Meta admits revenue from fraud and scam ads ‘might’ have accounted for 3-4% of total revenue
At the Advertising Association’s annual LEAD conference in London on Thursday, Rima Amin, security policy manager for community defense at Meta, was asked to respond to a November report from Reuters that revealed the tech giant internally projected that it would earn about 10% of its overall annual revenue in 2024 (equivalent to $16bn) from running ads for scams and banned goods.
Disputing the reporting in front of an audience of hundreds of UK advertising industry leaders, Amin said of the 10% figure: “That is not true, that is not accurate, it is a misinterpretation of the [leaked] document.”
She explained that Meta intentionally “cast a wide net”, overestimating the scale of the problem of scam and fraud ads on its platform. “If you’re looking at a problem like scams, that is very complex, you need to be able to study them,” she reasoned.

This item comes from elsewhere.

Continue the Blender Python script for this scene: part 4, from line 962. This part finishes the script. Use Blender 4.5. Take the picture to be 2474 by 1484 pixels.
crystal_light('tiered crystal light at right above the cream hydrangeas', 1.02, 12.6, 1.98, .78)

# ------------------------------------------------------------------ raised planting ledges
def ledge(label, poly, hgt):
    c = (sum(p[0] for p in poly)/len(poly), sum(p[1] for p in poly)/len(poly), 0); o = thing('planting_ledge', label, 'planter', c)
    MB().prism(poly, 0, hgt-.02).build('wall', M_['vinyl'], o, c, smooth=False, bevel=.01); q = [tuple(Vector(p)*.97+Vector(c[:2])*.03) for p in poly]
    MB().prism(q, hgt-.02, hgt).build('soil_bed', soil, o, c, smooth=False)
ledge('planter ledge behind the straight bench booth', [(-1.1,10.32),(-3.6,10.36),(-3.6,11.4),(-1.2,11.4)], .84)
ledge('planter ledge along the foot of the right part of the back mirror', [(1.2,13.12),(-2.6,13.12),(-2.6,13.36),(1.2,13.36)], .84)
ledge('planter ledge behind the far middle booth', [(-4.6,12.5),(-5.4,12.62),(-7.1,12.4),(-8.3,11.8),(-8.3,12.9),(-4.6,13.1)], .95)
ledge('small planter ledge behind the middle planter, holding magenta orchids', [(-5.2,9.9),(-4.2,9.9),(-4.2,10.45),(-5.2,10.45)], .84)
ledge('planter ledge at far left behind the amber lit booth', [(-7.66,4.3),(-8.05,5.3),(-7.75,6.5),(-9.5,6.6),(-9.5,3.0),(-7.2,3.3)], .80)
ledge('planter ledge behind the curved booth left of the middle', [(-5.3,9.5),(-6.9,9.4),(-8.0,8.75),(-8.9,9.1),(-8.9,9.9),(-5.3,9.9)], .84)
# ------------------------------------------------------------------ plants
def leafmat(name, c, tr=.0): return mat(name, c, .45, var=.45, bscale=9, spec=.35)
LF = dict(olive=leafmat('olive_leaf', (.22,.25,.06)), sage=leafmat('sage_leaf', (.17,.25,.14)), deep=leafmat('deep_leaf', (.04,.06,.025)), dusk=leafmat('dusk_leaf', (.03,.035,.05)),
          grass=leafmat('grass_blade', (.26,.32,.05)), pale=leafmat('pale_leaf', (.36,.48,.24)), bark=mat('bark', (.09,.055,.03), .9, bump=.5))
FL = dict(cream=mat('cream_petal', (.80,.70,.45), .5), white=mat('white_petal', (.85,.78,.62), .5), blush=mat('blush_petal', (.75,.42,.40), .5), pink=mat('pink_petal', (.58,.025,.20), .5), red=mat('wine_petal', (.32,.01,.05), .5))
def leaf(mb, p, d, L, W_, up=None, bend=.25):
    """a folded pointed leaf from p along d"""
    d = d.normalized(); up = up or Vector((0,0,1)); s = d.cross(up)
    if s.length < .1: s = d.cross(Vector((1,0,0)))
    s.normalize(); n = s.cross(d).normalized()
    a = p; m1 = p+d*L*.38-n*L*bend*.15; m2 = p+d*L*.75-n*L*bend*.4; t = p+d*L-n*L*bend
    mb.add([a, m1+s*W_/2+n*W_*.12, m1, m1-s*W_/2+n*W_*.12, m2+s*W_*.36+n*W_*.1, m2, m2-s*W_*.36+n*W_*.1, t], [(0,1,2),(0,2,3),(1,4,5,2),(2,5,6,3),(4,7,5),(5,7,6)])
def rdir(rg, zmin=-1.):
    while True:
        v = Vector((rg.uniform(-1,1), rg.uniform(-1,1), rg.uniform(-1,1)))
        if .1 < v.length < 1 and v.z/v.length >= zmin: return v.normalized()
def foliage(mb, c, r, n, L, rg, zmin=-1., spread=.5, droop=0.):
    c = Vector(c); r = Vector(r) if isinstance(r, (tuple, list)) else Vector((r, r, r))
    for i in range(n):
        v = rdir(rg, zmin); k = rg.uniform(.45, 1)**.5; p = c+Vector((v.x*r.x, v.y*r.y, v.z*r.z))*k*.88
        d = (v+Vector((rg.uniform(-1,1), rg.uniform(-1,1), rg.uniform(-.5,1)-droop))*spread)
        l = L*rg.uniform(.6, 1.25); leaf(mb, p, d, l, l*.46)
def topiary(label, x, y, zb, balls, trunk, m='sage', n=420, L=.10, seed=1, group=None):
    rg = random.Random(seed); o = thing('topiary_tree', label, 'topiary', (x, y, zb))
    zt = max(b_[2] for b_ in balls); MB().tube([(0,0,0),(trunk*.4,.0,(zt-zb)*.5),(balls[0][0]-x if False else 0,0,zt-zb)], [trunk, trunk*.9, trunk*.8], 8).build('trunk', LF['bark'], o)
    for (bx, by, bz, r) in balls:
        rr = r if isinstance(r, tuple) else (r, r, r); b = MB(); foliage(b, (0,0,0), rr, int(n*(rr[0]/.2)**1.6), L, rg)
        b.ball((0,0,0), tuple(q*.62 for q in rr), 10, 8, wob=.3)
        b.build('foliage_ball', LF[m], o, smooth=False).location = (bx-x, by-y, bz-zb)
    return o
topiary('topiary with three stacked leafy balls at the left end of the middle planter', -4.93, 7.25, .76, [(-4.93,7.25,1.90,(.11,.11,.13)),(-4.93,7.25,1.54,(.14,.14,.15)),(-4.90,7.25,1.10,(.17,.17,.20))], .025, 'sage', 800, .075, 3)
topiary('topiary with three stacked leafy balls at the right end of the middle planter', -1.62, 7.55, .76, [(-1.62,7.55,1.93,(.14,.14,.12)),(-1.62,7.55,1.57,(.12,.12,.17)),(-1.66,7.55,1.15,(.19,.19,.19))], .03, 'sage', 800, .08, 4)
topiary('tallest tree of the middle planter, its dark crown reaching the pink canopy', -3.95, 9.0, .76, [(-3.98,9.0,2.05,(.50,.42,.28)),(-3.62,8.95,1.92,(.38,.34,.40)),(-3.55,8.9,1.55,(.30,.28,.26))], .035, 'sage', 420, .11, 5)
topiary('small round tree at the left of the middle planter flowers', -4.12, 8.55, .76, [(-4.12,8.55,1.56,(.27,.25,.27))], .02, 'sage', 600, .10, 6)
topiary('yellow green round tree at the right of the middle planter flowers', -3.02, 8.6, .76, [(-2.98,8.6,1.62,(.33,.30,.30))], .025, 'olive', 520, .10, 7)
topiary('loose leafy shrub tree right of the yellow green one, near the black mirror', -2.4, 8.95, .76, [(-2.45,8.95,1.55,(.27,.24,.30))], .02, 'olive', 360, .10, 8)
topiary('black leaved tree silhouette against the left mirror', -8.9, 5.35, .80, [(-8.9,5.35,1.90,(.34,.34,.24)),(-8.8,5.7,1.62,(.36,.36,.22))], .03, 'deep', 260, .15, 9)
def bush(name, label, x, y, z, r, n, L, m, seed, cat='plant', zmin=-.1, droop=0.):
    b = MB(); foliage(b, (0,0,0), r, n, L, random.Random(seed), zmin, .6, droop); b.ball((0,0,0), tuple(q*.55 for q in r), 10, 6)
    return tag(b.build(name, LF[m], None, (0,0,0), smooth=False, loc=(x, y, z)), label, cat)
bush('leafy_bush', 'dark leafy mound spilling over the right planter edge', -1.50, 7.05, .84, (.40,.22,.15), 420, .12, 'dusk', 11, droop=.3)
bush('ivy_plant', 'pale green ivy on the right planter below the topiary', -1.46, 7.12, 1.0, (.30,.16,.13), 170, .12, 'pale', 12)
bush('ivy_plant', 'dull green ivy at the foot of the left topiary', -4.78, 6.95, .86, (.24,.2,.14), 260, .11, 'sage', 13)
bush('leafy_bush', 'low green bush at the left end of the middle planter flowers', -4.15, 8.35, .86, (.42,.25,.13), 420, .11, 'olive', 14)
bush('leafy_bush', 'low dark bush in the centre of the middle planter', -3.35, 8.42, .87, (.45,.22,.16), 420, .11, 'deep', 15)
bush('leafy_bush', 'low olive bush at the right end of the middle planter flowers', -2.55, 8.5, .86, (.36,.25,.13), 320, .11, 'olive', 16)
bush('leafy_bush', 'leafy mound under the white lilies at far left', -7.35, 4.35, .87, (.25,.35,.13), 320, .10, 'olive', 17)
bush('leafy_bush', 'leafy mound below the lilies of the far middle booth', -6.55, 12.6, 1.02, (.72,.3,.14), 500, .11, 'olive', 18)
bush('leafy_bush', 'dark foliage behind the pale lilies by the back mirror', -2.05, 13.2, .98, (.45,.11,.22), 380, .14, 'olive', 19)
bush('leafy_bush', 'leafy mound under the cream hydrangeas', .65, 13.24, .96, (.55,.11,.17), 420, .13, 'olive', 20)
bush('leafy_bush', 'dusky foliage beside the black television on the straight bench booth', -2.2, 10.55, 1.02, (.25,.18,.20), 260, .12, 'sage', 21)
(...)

The 10% figure in the internal report, Amin insisted, was inclusive of real scam ads, ads that were “suspicious” but not conclusively fraudulent, and ads from some legitimate businesses that weren’t violating Meta’s policies but that scammers appeared to have been copying.
In reality, she claimed, “real scams” on Meta “might” have accounted for 3-4% of Meta’s total annual revenue in 2024.
Even if that explanation is taken at face value, it would still mean that Meta knowingly earned between $5bn and $7bn off of scam or fradulent ads in 2024.
“It’s higher than we would like it to be,” Amin admitted, adding the tech giant “expect[s] that number to drop” in 2025.
According to Amin, 55% of Meta’s 2024 ad revenue derived from verified advertisers. Amin claimed Meta increased that figure to 70% in 2025, and hopes to further increase that to 90% in 2026 by expanding verification requirements for advertisers on the platform.
Amin also indicated Meta has grown efforts to increase its collaboration with global law enforcement to help assist authorities in cracking down on ad fraud.
Despite Meta knowingly earning billions of dollars in revenue from scam ads, the company was awarded the IAB’s Gold Standard certification last year. Critics, including Lindsay Clay, CEO of TV industry marketing body Thinkbox, accussed the IAB’s certificate of becoming “tarnished gold; a fig leaf on a bin fire” and amounting to “scam-washing”.
During the panel, IAB UK’s head of policy and public affairs, Sinead Coogan Jobes, responded to the criticism by downplaying the purpose of the Gold Standard certificate, stating that it is meant to help advertisers have confidence that buyers and sellers in the digital media market are “playing their role in doing the right thing”.
She continued: “But what it isn’t, and what we’ve never claimed to be, is a single solution to this problem. We think it plays a very important role in raising the bar across the industry […] but it has to be part of a mix of the way that we solve these issues.”
During the panel, the LEAD audience was encouraged to submit questions to the moderator, Mark Lund OBE, co-chair of the Government Online Advertising Task Force.
Attendees submitted questions including:
Citing the large volume of questions submitted and limited time available, Lund instead loosely summarised the questions: “We’re starting to get questions in and they’re mostly about how the standards can improve, in terms of pre-vetting or moving to 100% verified advertisers. What’s the most likely possibility there?”
Amin responded that “no single tool on its own is going to fix this”, and pointed to iteration efforts Meta is making to its ad review system and to its verification efforts with advertisers.
“Fundamentally, we’re gonna take any piece of technology that is available and try to use it to drive this stuff down.”